Give back the full listing verbatim, apart from its images.
--- START OF Data shown ---
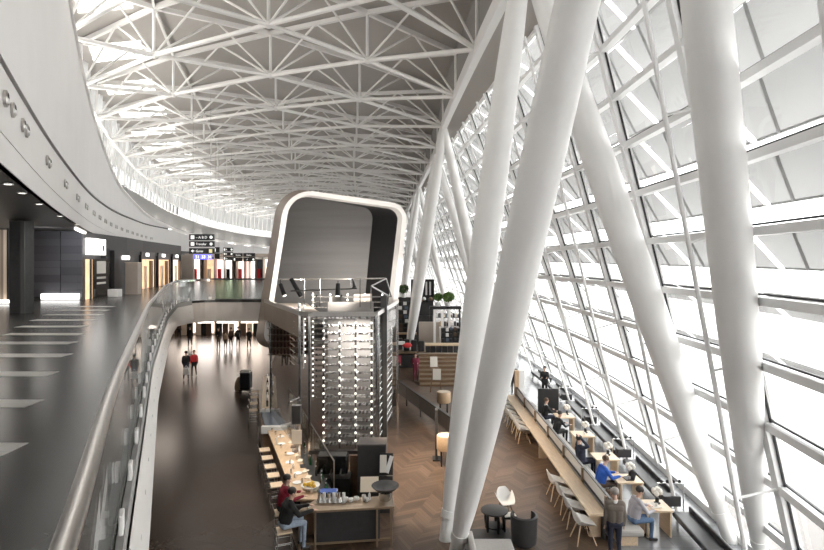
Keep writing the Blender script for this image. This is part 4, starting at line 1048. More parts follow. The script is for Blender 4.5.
for k, (y, dx, m_) in enumerate(((16.0,.25,'white_plastic'),(16.7,.4,'white_plastic'),(17.6,.3,'paper'),(18.4,.45,'white_plastic'),(19.4,.3,'paper'),(20.2,.4,'white_plastic'))):
    o = MB().lathe([(.05,0),(.12,.01),(.13,.025),(.11,.02),(.04,.012)], (armx(y)+dx,y,1.06), 16).build('plate', m_, None, smooth=True)
    tag(o, f'pale round plate on the oak bar arm, {ORD[k]} from the seated pair' if k else 'pale round plate on the oak bar arm, nearest the seated pair', 'plate', 'plates on the oak bar arm')
for k, y in enumerate((15.6,15.9,16.2,16.5,16.9,17.3,17.8,18.2,18.7,19.2)):
    o = thing('serving_bottle', (armx(y)+1.0,y,.92), 'upright bottle standing on the inner shelf behind the oak bar arm', 'bottle', 'bottles on the inner bar shelf')
    MB().lathe([(.036,0),(.038,.17),(.015,.23),(.014,.29)], (armx(y)+1.0+.08*(k%2),y,.92), 10).build('body', ['green_bottle','bottle_glass','chrome'][k % 3], o, smooth=True)
    MB().lathe([(.016,.285),(.016,.315)], (armx(y)+1.0+.08*(k%2),y,.92), 8).build('cap', 'white_plastic', o)
for k in range(12):
    y = 24.5+.52*k
    o = MB().lathe([(.05,0),(.05,.22),(.02,.3),(.02,.38)], (armx(y)+.35+.25*(k%2),y,1.06), 8).build('serving_bottle', ['bottle_glass','cream','white_plastic','chrome'][k % 4], None, smooth=True)
    tag(o, 'bottle or jar standing on the pale rear bar', 'bottle', 'bottles on the rear bar')
# back bar: dark machines and cabinet under the tower
t = thing('back_cabinet', (-1.3,16.9,0), 'tall dark brown cabinet under the right side of the wine tower', 'cabinet')
MB().box((-1.22,16.95,.99), (.86,.7,1.98)).build('body', mat('cab_brown',(.06,.05,.047),.5), t, bevel=.01)
MB().box((-1.75,17.35,.7), (.42,.06,1.4)).build('side_sheet', 'oak_dark', t)
MB().box((-1.22,16.58,1.5), (.8,.02,.9)).build('door', 'charcoal', t)
t = thing('coffee_machine', (-2.4,16.9,0), 'black bulky coffee machine with levers in the shade below the tower', 'machine')
MB().box((-2.45,17.0,.45), (1.1,.6,.9)).build('plinth', 'black', t)
MB().box((-2.45,17.0,1.28), (.95,.5,.55)).build('body', 'black_gloss', t, bevel=.05)
for k in range(3): MB().tube([(-2.75+.3*k,16.7,1.2),(-2.75+.3*k,16.45,1.12)], .025, 8).build('group_handle', 'dark_steel', t)
MB().box((-2.45,16.95,1.57), (.85,.4,.03)).build('cup_rail', 'dark_steel', t)
o = thing('menu_stand', (-1.0,16.3,1.05), 'black frame with white sheets standing by the tower corner', 'stand')
MB().box((-.78,16.45,1.45), (.42,.04,.62), (R(-12),0,0)).build('frame', 'black', o); MB().box((-.86,16.41,1.47), (.20,.02,.50), (R(-12),0,0)).build('sheet', 'paper', o); MB().box((-.68,16.41,1.45), (.12,.02,.50), (R(-12),R(18),0)).build('sheet', 'white_plastic', o)
MB().box((-.78,16.55,.55), (.4,.3,1.1)).build('pedestal', 'charcoal', o)
o = MB().box((-1.22,15.75,1.12), (.52,.05,.42), (R(-38),0,R(3))).build('cream_card', 'cream', None); tag(o, 'large cream card leaning before the dark cabinet', 'card')
o = MB().box((-1.22,15.95,.45), (.55,.4,.9)).build('till_block', 'charcoal', None); tag(o, 'dark block carrying the cream card behind the counter', 'block')
o = thing('round_basin', (-.72,15.1,CT), 'wide round black bowl on a chrome bucket at the right end of the counter', 'bowl')
MB().lathe([(.16,0),(.19,.12),(.20,.22),(.17,.22),(.15,.02)], (-.72,14.85,CT), 18).build('bucket', 'chrome', o, smooth=True)
MB().lathe([(.12,.22),(.30,.30),(.38,.38),(.34,.38),(.24,.31),(.02,.27)], (-.72,14.85,CT), 22).build('bowl', 'charcoal', o, smooth=True)
o = MB().lathe([(.035,0),(.035,.14),(.015,.18),(.015,.22)], (-1.15,14.85,CT), 10).build('water_bottle', 'white_plastic', None, smooth=True); tag(o, 'small pale bottle on the counter left of the round bowl', 'bottle')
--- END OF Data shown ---
→ **The result**
Keep writing the Blender script for this image. This is part 4, starting at line 1048. More parts follow. The script is for Blender 4.5.
for k, (y, dx, m_) in enumerate(((16.0,.25,'white_plastic'),(16.7,.4,'white_plastic'),(17.6,.3,'paper'),(18.4,.45,'white_plastic'),(19.4,.3,'paper'),(20.2,.4,'white_plastic'))):
    o = MB().lathe([(.05,0),(.12,.01),(.13,.025),(.11,.02),(.04,.012)], (armx(y)+dx,y,1.06), 16).build('plate', m_, None, smooth=True)
    tag(o, f'pale round plate on the oak bar arm, {ORD[k]} from the seated pair' if k else 'pale round plate on the oak bar arm, nearest the seated pair', 'plate', 'plates on the oak bar arm')
for k, y in enumerate((15.6,15.9,16.2,16.5,16.9,17.3,17.8,18.2,18.7,19.2)):
    o = thing('serving_bottle', (armx(y)+1.0,y,.92), 'upright bottle standing on the inner shelf behind the oak bar arm', 'bottle', 'bottles on the inner bar shelf')
    MB().lathe([(.036,0),(.038,.17),(.015,.23),(.014,.29)], (armx(y)+1.0+.08*(k%2),y,.92), 10).build('body', ['green_bottle','bottle_glass','chrome'][k % 3], o, smooth=True)
    MB().lathe([(.016,.285),(.016,.315)], (armx(y)+1.0+.08*(k%2),y,.92), 8).build('cap', 'white_plastic', o)
for k in range(12):
    y = 24.5+.52*k
    o = MB().lathe([(.05,0),(.05,.22),(.02,.3),(.02,.38)], (armx(y)+.35+.25*(k%2),y,1.06), 8).build('serving_bottle', ['bottle_glass','cream','white_plastic','chrome'][k % 4], None, smooth=True)
    tag(o, 'bottle or jar standing on the pale rear bar', 'bottle', 'bottles on the rear bar')
# back bar: dark machines and cabinet under the tower
t = thing('back_cabinet', (-1.3,16.9,0), 'tall dark brown cabinet under the right side of the wine tower', 'cabinet')
MB().box((-1.22,16.95,.99), (.86,.7,1.98)).build('body', mat('cab_brown',(.06,.05,.047),.5), t, bevel=.01)
MB().box((-1.75,17.35,.7), (.42,.06,1.4)).build('side_sheet', 'oak_dark', t)
MB().box((-1.22,16.58,1.5), (.8,.02,.9)).build('door', 'charcoal', t)
t = thing('coffee_machine', (-2.4,16.9,0), 'black bulky coffee machine with levers in the shade below the tower', 'machine')
MB().box((-2.45,17.0,.45), (1.1,.6,.9)).build('plinth', 'black', t)
MB().box((-2.45,17.0,1.28), (.95,.5,.55)).build('body', 'black_gloss', t, bevel=.05)
for k in range(3): MB().tube([(-2.75+.3*k,16.7,1.2),(-2.75+.3*k,16.45,1.12)], .025, 8).build('group_handle', 'dark_steel', t)
MB().box((-2.45,16.95,1.57), (.85,.4,.03)).build('cup_rail', 'dark_steel', t)
o = thing('menu_stand', (-1.0,16.3,1.05), 'black frame with white sheets standing by the tower corner', 'stand')
MB().box((-.78,16.45,1.45), (.42,.04,.62), (R(-12),0,0)).build('frame', 'black', o); MB().box((-.86,16.41,1.47), (.20,.02,.50), (R(-12),0,0)).build('sheet', 'paper', o); MB().box((-.68,16.41,1.45), (.12,.02,.50), (R(-12),R(18),0)).build('sheet', 'white_plastic', o)
MB().box((-.78,16.55,.55), (.4,.3,1.1)).build('pedestal', 'charcoal', o)
o = MB().box((-1.22,15.75,1.12), (.52,.05,.42), (R(-38),0,R(3))).build('cream_card', 'cream', None); tag(o, 'large cream card leaning before the dark cabinet', 'card')
o = MB().box((-1.22,15.95,.45), (.55,.4,.9)).build('till_block', 'charcoal', None); tag(o, 'dark block carrying the cream card behind the counter', 'block')
o = thing('round_basin', (-.72,15.1,CT), 'wide round black bowl on a chrome bucket at the right end of the counter', 'bowl')
MB().lathe([(.16,0),(.19,.12),(.20,.22),(.17,.22),(.15,.02)], (-.72,14.85,CT), 18).build('bucket', 'chrome', o, smooth=True)
MB().lathe([(.12,.22),(.30,.30),(.38,.38),(.34,.38),(.24,.31),(.02,.27)], (-.72,14.85,CT), 22).build('bowl', 'charcoal', o, smooth=True)
o = MB().lathe([(.035,0),(.035,.14),(.015,.18),(.015,.22)], (-1.15,14.85,CT), 10).build('water_bottle', 'white_plastic', None, smooth=True); tag(o, 'small pale bottle on the counter left of the round bowl', 'bottle')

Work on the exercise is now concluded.